Это заметки о двух выдающихся балеринах, очень разных. Общее — не между ними, а для автора этих строк — лишь в том, что впервые я увидел обеих в Петербурге (тогда еще Ленинграде): Сильви Гиллем в Мариинском театре на индивидуальных гастролях в 1990 году, когда она станцевала «Лебединое озеро» и «Дон Кихот», а Эгле Шпокайте в 1994 году, в Александринском театре, на Первом конкурсе артистов балета имени Майи Плисецкой. Но сопоставлять их весьма интересно: обе являют собой две несхожих балеринских судьбы и два несхожих артистических типа.
ГОДЫ ЭГЛЕ
Так случилось, что на протяжении ряда лет я трижды видел на сцене Эгле Шпокайте — в разных ситуациях, в разных сценических амплуа и разных театральных жанрах. В 1994 году в Ленинграде, на конкурсе Майи Плисецкой. Затем в 2002 году в Москве, в концертном зале, на выступлении небольшой труппы под руководством Аллы Сигаловой, труппы так называемого contemporary, свободного танца. Наконец, недавно, в 2010 году и снова в Москве, на гастрольном спектакле Эймунтаса Някрошюса «Отелло» в драматической роли Дездемоны. И стало быть, в образе классической балерины, танцовщицы стилизованного танго и драматической актрисы. Или, иначе, в образе одинокой девушки в ожидании будущего, на пороге; молодой женщины, остающейся свободной; и страстно влюбленной аристократки. Три образа, три темы, три варианта судьбы, но и не порывающей, однако, с тем, что было предназначено изначально, что было задано рисунком тела и рисунком души, — не порывающей с академическим балетом. Что это именно предназначение, а не случайность, ошибка или родительский произвол, стало ясно уже на первом туре конкурса Майи Плисецкой. Во-первых, изумительный силуэт — вытянутый, стройный и строгий. Во-вторых, изумляющая манера — текучие линии, кантиленность музыкальных движений, нежная, деликатная дансантность, дансантность податливая, дансантность танцовщицы-глины, ждущей ваятеля-хореографа, ваятеля-режиссера, недаром так были взволнованны находящиеся в зале балетмейстеры разных актуальных направлений (забегая вперед, скажу, что в Вильнюсе они не замедлили появиться). И наконец, в-третьих, что как-то вступало в противоречие с тем, что было обозначено «во-вторых», а именно — острое чувство формы, острое чувство позы, пластическая стильность или, по-другому, сдержанный стиль, замкнутый и закрытый и сразу названный «европейским».
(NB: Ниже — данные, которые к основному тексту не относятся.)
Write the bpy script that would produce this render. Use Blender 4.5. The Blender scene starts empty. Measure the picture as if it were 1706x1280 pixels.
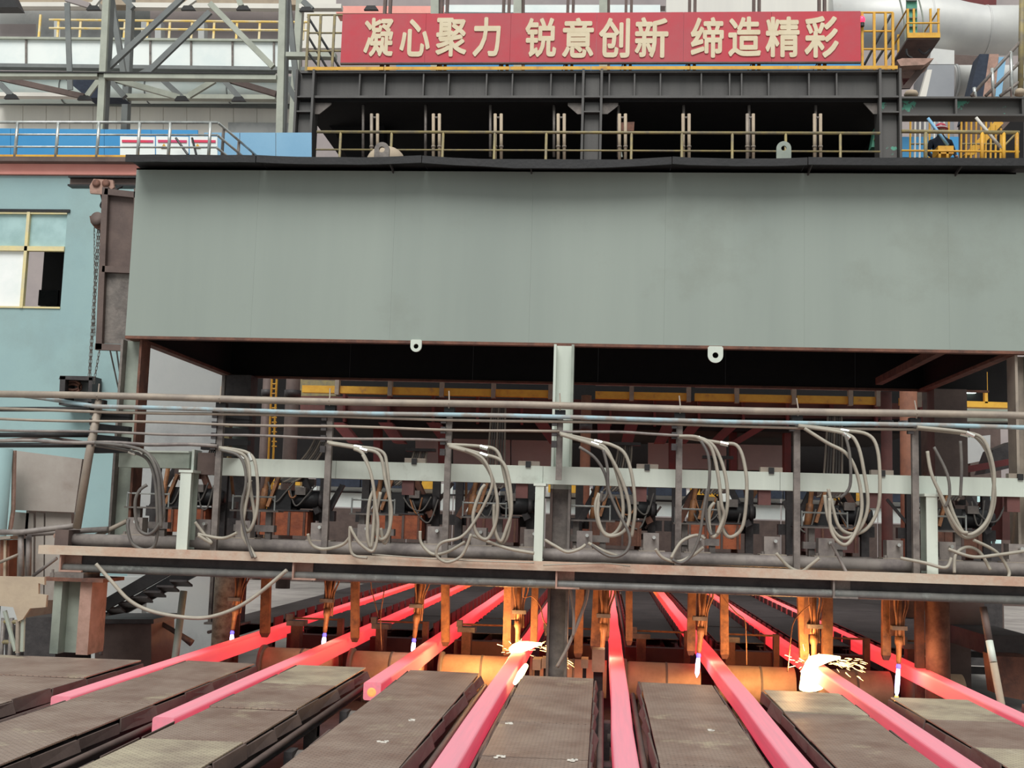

Тут надо сказать, что ленинградский конкурс Майи Плисецкой, задуманный в противовес бессовестному московскому, собрал отменный состав участников как в мужской группе, где тон задавали молодые парижане, так и у женщин, где лидировали две барышни-балерины, фактически дебютантки: Эгле Шпокайте из Вильнюса и Анна Поликарпова из Мариинского театра. Они на голову превосходили всех остальных, хотя друг на друга нисколько не походили. Но первую премию, к всеобщему изумлению, к удивлению самой Майи Михайловны, выиграла бесшабашная киевлянка, на которую мы вообще не обращали внимания, — на конкурсах случаются подобные необъяснимые чудеса, хотя в жюри входили лишь самые авторитетные люди европейского балетного цеха. По-видимому, жюри никак не могло выбрать: кто лучше — Аня или Эгле. А кроме того, возможно, что именно бесшабашный танец в заключительном туре, который продемонстрировала киевлянка, решил спор в ее пользу. Ни строгая Эгле, ни эмоциональная Аня бесшабашным темпераментом не обладали.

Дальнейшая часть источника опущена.